● TASK PROMPT: Write out the listing below exactly, and omit any images you find in it.

● SUPPLIED DATA:
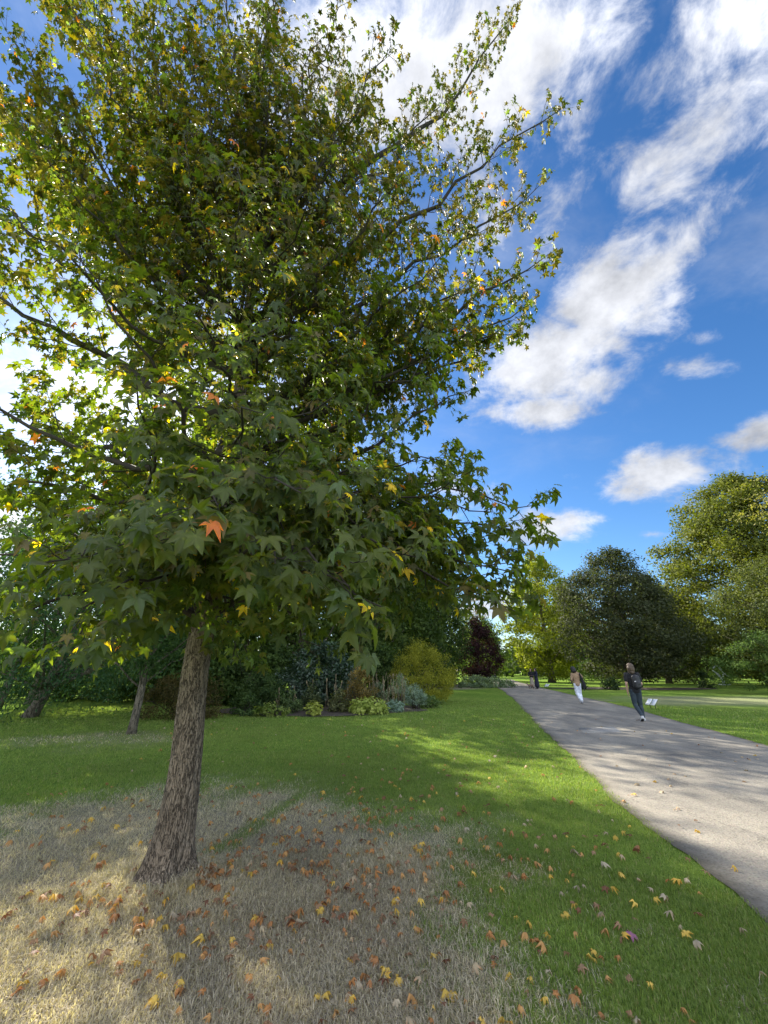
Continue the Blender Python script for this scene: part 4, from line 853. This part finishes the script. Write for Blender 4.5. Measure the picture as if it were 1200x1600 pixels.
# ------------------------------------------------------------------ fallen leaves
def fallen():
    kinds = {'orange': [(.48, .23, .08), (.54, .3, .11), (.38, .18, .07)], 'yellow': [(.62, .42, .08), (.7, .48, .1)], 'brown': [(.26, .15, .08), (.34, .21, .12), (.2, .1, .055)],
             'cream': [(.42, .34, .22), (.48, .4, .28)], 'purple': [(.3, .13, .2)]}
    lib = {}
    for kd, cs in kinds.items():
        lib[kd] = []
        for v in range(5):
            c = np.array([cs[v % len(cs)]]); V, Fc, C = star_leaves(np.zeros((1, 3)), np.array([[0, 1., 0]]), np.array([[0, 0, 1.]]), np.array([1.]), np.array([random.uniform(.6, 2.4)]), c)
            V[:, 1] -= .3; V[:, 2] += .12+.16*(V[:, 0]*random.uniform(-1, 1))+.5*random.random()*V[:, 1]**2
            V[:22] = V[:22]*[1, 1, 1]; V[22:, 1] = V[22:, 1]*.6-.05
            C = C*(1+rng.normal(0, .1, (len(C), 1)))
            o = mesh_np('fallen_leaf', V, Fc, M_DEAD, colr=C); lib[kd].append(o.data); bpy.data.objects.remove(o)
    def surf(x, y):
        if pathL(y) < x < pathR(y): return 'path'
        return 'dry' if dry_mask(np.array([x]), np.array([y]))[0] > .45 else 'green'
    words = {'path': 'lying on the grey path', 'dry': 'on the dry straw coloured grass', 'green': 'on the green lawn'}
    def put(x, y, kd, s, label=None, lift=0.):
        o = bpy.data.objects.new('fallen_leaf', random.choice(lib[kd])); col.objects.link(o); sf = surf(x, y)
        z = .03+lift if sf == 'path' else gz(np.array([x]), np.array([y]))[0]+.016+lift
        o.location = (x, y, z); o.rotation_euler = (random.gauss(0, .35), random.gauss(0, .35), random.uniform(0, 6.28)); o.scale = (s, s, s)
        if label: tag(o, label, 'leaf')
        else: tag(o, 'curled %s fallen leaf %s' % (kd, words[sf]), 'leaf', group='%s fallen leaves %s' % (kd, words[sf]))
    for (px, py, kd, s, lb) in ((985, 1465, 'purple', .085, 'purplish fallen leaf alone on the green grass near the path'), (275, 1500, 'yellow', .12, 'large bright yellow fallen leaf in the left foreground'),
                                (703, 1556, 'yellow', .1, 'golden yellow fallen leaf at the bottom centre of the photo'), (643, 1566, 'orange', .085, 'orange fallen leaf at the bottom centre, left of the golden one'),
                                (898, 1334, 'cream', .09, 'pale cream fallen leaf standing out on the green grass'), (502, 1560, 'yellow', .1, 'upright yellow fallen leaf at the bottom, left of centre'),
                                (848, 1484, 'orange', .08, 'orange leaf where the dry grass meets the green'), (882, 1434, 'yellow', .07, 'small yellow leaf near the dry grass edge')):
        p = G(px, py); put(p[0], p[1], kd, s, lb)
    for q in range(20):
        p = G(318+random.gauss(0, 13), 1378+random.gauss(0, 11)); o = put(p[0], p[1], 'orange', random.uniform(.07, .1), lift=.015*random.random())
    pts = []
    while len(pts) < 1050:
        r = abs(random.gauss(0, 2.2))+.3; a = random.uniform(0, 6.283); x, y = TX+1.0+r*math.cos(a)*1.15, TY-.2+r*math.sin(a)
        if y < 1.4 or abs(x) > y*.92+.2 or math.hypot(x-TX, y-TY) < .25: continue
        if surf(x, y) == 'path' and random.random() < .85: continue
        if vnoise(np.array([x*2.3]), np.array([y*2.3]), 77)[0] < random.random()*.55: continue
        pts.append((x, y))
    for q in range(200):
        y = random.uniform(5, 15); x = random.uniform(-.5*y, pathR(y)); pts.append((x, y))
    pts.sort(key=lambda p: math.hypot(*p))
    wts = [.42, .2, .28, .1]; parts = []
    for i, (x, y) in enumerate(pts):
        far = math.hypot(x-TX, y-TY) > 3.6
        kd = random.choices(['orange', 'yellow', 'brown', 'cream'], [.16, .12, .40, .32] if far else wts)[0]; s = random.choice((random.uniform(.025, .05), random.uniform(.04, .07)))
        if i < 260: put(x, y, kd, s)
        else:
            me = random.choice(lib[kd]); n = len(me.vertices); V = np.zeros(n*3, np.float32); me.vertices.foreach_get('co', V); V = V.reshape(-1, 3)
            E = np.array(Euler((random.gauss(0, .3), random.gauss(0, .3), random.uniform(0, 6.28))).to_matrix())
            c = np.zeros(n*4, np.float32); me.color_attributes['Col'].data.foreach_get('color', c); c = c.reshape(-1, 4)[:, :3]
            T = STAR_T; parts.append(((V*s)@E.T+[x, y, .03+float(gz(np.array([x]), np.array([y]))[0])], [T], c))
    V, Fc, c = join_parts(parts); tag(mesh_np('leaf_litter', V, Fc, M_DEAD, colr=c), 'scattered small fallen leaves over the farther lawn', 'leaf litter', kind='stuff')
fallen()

● WRITTEN ANSWER:
Continue the Blender Python script for this scene: part 4, from line 853. This part finishes the script. Write for Blender 4.5. Measure the picture as if it were 1200x1600 pixels.
# ------------------------------------------------------------------ fallen leaves
def fallen():
    kinds = {'orange': [(.48, .23, .08), (.54, .3, .11), (.38, .18, .07)], 'yellow': [(.62, .42, .08), (.7, .48, .1)], 'brown': [(.26, .15, .08), (.34, .21, .12), (.2, .1, .055)],
             'cream': [(.42, .34, .22), (.48, .4, .28)], 'purple': [(.3, .13, .2)]}
    lib = {}
    for kd, cs in kinds.items():
        lib[kd] = []
        for v in range(5):
            c = np.array([cs[v % len(cs)]]); V, Fc, C = star_leaves(np.zeros((1, 3)), np.array([[0, 1., 0]]), np.array([[0, 0, 1.]]), np.array([1.]), np.array([random.uniform(.6, 2.4)]), c)
            V[:, 1] -= .3; V[:, 2] += .12+.16*(V[:, 0]*random.uniform(-1, 1))+.5*random.random()*V[:, 1]**2
            V[:22] = V[:22]*[1, 1, 1]; V[22:, 1] = V[22:, 1]*.6-.05
            C = C*(1+rng.normal(0, .1, (len(C), 1)))
            o = mesh_np('fallen_leaf', V, Fc, M_DEAD, colr=C); lib[kd].append(o.data); bpy.data.objects.remove(o)
    def surf(x, y):
        if pathL(y) < x < pathR(y): return 'path'
        return 'dry' if dry_mask(np.array([x]), np.array([y]))[0] > .45 else 'green'
    words = {'path': 'lying on the grey path', 'dry': 'on the dry straw coloured grass', 'green': 'on the green lawn'}
    def put(x, y, kd, s, label=None, lift=0.):
        o = bpy.data.objects.new('fallen_leaf', random.choice(lib[kd])); col.objects.link(o); sf = surf(x, y)
        z = .03+lift if sf == 'path' else gz(np.array([x]), np.array([y]))[0]+.016+lift
        o.location = (x, y, z); o.rotation_euler = (random.gauss(0, .35), random.gauss(0, .35), random.uniform(0, 6.28)); o.scale = (s, s, s)
        if label: tag(o, label, 'leaf')
        else: tag(o, 'curled %s fallen leaf %s' % (kd, words[sf]), 'leaf', group='%s fallen leaves %s' % (kd, words[sf]))
    for (px, py, kd, s, lb) in ((985, 1465, 'purple', .085, 'purplish fallen leaf alone on the green grass near the path'), (275, 1500, 'yellow', .12, 'large bright yellow fallen leaf in the left foreground'),
                                (703, 1556, 'yellow', .1, 'golden yellow fallen leaf at the bottom centre of the photo'), (643, 1566, 'orange', .085, 'orange fallen leaf at the bottom centre, left of the golden one'),
                                (898, 1334, 'cream', .09, 'pale cream fallen leaf standing out on the green grass'), (502, 1560, 'yellow', .1, 'upright yellow fallen leaf at the bottom, left of centre'),
                                (848, 1484, 'orange', .08, 'orange leaf where the dry grass meets the green'), (882, 1434, 'yellow', .07, 'small yellow leaf near the dry grass edge')):
        p = G(px, py); put(p[0], p[1], kd, s, lb)
    for q in range(20):
        p = G(318+random.gauss(0, 13), 1378+random.gauss(0, 11)); o = put(p[0], p[1], 'orange', random.uniform(.07, .1), lift=.015*random.random())
    pts = []
    while len(pts) < 1050:
        r = abs(random.gauss(0, 2.2))+.3; a = random.uniform(0, 6.283); x, y = TX+1.0+r*math.cos(a)*1.15, TY-.2+r*math.sin(a)
        if y < 1.4 or abs(x) > y*.92+.2 or math.hypot(x-TX, y-TY) < .25: continue
        if surf(x, y) == 'path' and random.random() < .85: continue
        if vnoise(np.array([x*2.3]), np.array([y*2.3]), 77)[0] < random.random()*.55: continue
        pts.append((x, y))
    for q in range(200):
        y = random.uniform(5, 15); x = random.uniform(-.5*y, pathR(y)); pts.append((x, y))
    pts.sort(key=lambda p: math.hypot(*p))
    wts = [.42, .2, .28, .1]; parts = []
    for i, (x, y) in enumerate(pts):
        far = math.hypot(x-TX, y-TY) > 3.6
        kd = random.choices(['orange', 'yellow', 'brown', 'cream'], [.16, .12, .40, .32] if far else wts)[0]; s = random.choice((random.uniform(.025, .05), random.uniform(.04, .07)))
        if i < 260: put(x, y, kd, s)
        else:
            me = random.choice(lib[kd]); n = len(me.vertices); V = np.zeros(n*3, np.float32); me.vertices.foreach_get('co', V); V = V.reshape(-1, 3)
            E = np.array(Euler((random.gauss(0, .3), random.gauss(0, .3), random.uniform(0, 6.28))).to_matrix())
            c = np.zeros(n*4, np.float32); me.color_attributes['Col'].data.foreach_get('color', c); c = c.reshape(-1, 4)[:, :3]
            T = STAR_T; parts.append(((V*s)@E.T+[x, y, .03+float(gz(np.array([x]), np.array([y]))[0])], [T], c))
    V, Fc, c = join_parts(parts); tag(mesh_np('leaf_litter', V, Fc, M_DEAD, colr=c), 'scattered small fallen leaves over the farther lawn', 'leaf litter', kind='stuff')
fallen()